= EXERCISE REQUIREMENTS =
Take the entries below and reproduce them word for word.

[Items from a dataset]
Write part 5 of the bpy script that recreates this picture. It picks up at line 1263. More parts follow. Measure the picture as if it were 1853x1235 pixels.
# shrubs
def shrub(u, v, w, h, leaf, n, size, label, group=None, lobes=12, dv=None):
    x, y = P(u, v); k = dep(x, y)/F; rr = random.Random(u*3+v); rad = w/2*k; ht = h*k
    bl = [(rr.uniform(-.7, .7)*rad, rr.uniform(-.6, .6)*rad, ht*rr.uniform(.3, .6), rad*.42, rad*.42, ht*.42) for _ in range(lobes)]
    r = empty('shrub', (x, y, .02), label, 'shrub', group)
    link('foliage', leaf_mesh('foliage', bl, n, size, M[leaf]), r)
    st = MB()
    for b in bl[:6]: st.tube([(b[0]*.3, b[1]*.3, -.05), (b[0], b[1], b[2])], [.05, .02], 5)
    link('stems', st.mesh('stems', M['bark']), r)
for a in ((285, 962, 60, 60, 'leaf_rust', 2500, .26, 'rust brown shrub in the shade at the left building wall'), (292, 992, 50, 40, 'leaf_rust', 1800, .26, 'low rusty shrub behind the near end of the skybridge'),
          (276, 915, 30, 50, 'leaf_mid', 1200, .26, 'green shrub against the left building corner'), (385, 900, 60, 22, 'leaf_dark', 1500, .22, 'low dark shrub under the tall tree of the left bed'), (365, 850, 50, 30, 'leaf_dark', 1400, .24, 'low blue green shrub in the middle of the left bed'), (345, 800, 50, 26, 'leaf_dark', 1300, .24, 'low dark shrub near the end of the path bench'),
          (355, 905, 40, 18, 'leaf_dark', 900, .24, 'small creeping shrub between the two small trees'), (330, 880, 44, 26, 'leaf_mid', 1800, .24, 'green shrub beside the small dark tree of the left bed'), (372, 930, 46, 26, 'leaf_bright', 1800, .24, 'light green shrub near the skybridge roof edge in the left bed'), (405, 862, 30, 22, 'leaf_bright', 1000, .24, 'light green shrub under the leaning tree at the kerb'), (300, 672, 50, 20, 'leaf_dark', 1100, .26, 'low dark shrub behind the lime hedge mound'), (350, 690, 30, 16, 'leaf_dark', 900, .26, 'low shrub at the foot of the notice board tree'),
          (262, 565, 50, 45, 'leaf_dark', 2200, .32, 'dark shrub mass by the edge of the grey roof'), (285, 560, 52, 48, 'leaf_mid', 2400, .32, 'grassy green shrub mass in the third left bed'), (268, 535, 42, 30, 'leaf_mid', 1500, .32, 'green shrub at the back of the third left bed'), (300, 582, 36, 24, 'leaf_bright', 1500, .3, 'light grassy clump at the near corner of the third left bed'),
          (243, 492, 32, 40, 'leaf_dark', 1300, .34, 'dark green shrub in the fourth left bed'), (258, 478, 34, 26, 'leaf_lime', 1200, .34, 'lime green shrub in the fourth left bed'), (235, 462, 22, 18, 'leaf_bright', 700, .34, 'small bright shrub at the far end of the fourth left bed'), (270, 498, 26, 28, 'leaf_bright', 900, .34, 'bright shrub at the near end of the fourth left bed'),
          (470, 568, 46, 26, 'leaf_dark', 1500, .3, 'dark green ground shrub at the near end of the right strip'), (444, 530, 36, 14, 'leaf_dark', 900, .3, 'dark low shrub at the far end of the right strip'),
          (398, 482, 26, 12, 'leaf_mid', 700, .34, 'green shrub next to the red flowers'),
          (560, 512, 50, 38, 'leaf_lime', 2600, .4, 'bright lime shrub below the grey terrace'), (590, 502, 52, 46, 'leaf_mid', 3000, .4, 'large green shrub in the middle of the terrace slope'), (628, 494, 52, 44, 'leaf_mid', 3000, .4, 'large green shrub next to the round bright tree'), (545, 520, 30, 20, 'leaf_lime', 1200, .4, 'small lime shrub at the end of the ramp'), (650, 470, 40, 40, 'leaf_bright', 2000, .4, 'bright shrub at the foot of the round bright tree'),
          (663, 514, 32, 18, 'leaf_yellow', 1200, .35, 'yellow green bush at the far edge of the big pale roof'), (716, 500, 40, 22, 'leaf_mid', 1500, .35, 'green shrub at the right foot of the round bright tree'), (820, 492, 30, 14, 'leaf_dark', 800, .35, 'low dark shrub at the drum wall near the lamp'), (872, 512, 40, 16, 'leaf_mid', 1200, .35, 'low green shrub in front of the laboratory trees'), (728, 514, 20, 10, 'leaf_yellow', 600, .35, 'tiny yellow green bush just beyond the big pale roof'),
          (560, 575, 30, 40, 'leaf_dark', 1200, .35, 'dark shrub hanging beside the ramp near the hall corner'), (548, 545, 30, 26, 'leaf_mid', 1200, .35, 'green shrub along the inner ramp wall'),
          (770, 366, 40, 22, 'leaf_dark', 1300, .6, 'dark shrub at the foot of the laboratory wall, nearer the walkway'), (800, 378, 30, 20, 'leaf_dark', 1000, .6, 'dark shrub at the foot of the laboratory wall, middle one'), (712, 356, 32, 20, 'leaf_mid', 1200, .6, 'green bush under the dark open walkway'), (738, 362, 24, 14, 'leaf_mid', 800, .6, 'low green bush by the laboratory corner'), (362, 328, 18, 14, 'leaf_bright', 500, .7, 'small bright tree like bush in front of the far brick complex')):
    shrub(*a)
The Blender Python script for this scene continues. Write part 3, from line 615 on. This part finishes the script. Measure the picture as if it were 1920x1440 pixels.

= RESPONSE =
Write part 5 of the bpy script that recreates this picture. It picks up at line 1263. More parts follow. Measure the picture as if it were 1853x1235 pixels.
# shrubs
def shrub(u, v, w, h, leaf, n, size, label, group=None, lobes=12, dv=None):
    x, y = P(u, v); k = dep(x, y)/F; rr = random.Random(u*3+v); rad = w/2*k; ht = h*k
    bl = [(rr.uniform(-.7, .7)*rad, rr.uniform(-.6, .6)*rad, ht*rr.uniform(.3, .6), rad*.42, rad*.42, ht*.42) for _ in range(lobes)]
    r = empty('shrub', (x, y, .02), label, 'shrub', group)
    link('foliage', leaf_mesh('foliage', bl, n, size, M[leaf]), r)
    st = MB()
    for b in bl[:6]: st.tube([(b[0]*.3, b[1]*.3, -.05), (b[0], b[1], b[2])], [.05, .02], 5)
    link('stems', st.mesh('stems', M['bark']), r)
for a in ((285, 962, 60, 60, 'leaf_rust', 2500, .26, 'rust brown shrub in the shade at the left building wall'), (292, 992, 50, 40, 'leaf_rust', 1800, .26, 'low rusty shrub behind the near end of the skybridge'),
          (276, 915, 30, 50, 'leaf_mid', 1200, .26, 'green shrub against the left building corner'), (385, 900, 60, 22, 'leaf_dark', 1500, .22, 'low dark shrub under the tall tree of the left bed'), (365, 850, 50, 30, 'leaf_dark', 1400, .24, 'low blue green shrub in the middle of the left bed'), (345, 800, 50, 26, 'leaf_dark', 1300, .24, 'low dark shrub near the end of the path bench'),
          (355, 905, 40, 18, 'leaf_dark', 900, .24, 'small creeping shrub between the two small trees'), (330, 880, 44, 26, 'leaf_mid', 1800, .24, 'green shrub beside the small dark tree of the left bed'), (372, 930, 46, 26, 'leaf_bright', 1800, .24, 'light green shrub near the skybridge roof edge in the left bed'), (405, 862, 30, 22, 'leaf_bright', 1000, .24, 'light green shrub under the leaning tree at the kerb'), (300, 672, 50, 20, 'leaf_dark', 1100, .26, 'low dark shrub behind the lime hedge mound'), (350, 690, 30, 16, 'leaf_dark', 900, .26, 'low shrub at the foot of the notice board tree'),
          (262, 565, 50, 45, 'leaf_dark', 2200, .32, 'dark shrub mass by the edge of the grey roof'), (285, 560, 52, 48, 'leaf_mid', 2400, .32, 'grassy green shrub mass in the third left bed'), (268, 535, 42, 30, 'leaf_mid', 1500, .32, 'green shrub at the back of the third left bed'), (300, 582, 36, 24, 'leaf_bright', 1500, .3, 'light grassy clump at the near corner of the third left bed'),
          (243, 492, 32, 40, 'leaf_dark', 1300, .34, 'dark green shrub in the fourth left bed'), (258, 478, 34, 26, 'leaf_lime', 1200, .34, 'lime green shrub in the fourth left bed'), (235, 462, 22, 18, 'leaf_bright', 700, .34, 'small bright shrub at the far end of the fourth left bed'), (270, 498, 26, 28, 'leaf_bright', 900, .34, 'bright shrub at the near end of the fourth left bed'),
          (470, 568, 46, 26, 'leaf_dark', 1500, .3, 'dark green ground shrub at the near end of the right strip'), (444, 530, 36, 14, 'leaf_dark', 900, .3, 'dark low shrub at the far end of the right strip'),
          (398, 482, 26, 12, 'leaf_mid', 700, .34, 'green shrub next to the red flowers'),
          (560, 512, 50, 38, 'leaf_lime', 2600, .4, 'bright lime shrub below the grey terrace'), (590, 502, 52, 46, 'leaf_mid', 3000, .4, 'large green shrub in the middle of the terrace slope'), (628, 494, 52, 44, 'leaf_mid', 3000, .4, 'large green shrub next to the round bright tree'), (545, 520, 30, 20, 'leaf_lime', 1200, .4, 'small lime shrub at the end of the ramp'), (650, 470, 40, 40, 'leaf_bright', 2000, .4, 'bright shrub at the foot of the round bright tree'),
          (663, 514, 32, 18, 'leaf_yellow', 1200, .35, 'yellow green bush at the far edge of the big pale roof'), (716, 500, 40, 22, 'leaf_mid', 1500, .35, 'green shrub at the right foot of the round bright tree'), (820, 492, 30, 14, 'leaf_dark', 800, .35, 'low dark shrub at the drum wall near the lamp'), (872, 512, 40, 16, 'leaf_mid', 1200, .35, 'low green shrub in front of the laboratory trees'), (728, 514, 20, 10, 'leaf_yellow', 600, .35, 'tiny yellow green bush just beyond the big pale roof'),
          (560, 575, 30, 40, 'leaf_dark', 1200, .35, 'dark shrub hanging beside the ramp near the hall corner'), (548, 545, 30, 26, 'leaf_mid', 1200, .35, 'green shrub along the inner ramp wall'),
          (770, 366, 40, 22, 'leaf_dark', 1300, .6, 'dark shrub at the foot of the laboratory wall, nearer the walkway'), (800, 378, 30, 20, 'leaf_dark', 1000, .6, 'dark shrub at the foot of the laboratory wall, middle one'), (712, 356, 32, 20, 'leaf_mid', 1200, .6, 'green bush under the dark open walkway'), (738, 362, 24, 14, 'leaf_mid', 800, .6, 'low green bush by the laboratory corner'), (362, 328, 18, 14, 'leaf_bright', 500, .7, 'small bright tree like bush in front of the far brick complex')):
    shrub(*a)
The Blender Python script for this scene continues. Write part 3, from line 615 on. This part finishes the script. Measure the picture as if it were 1920x1440 pixels.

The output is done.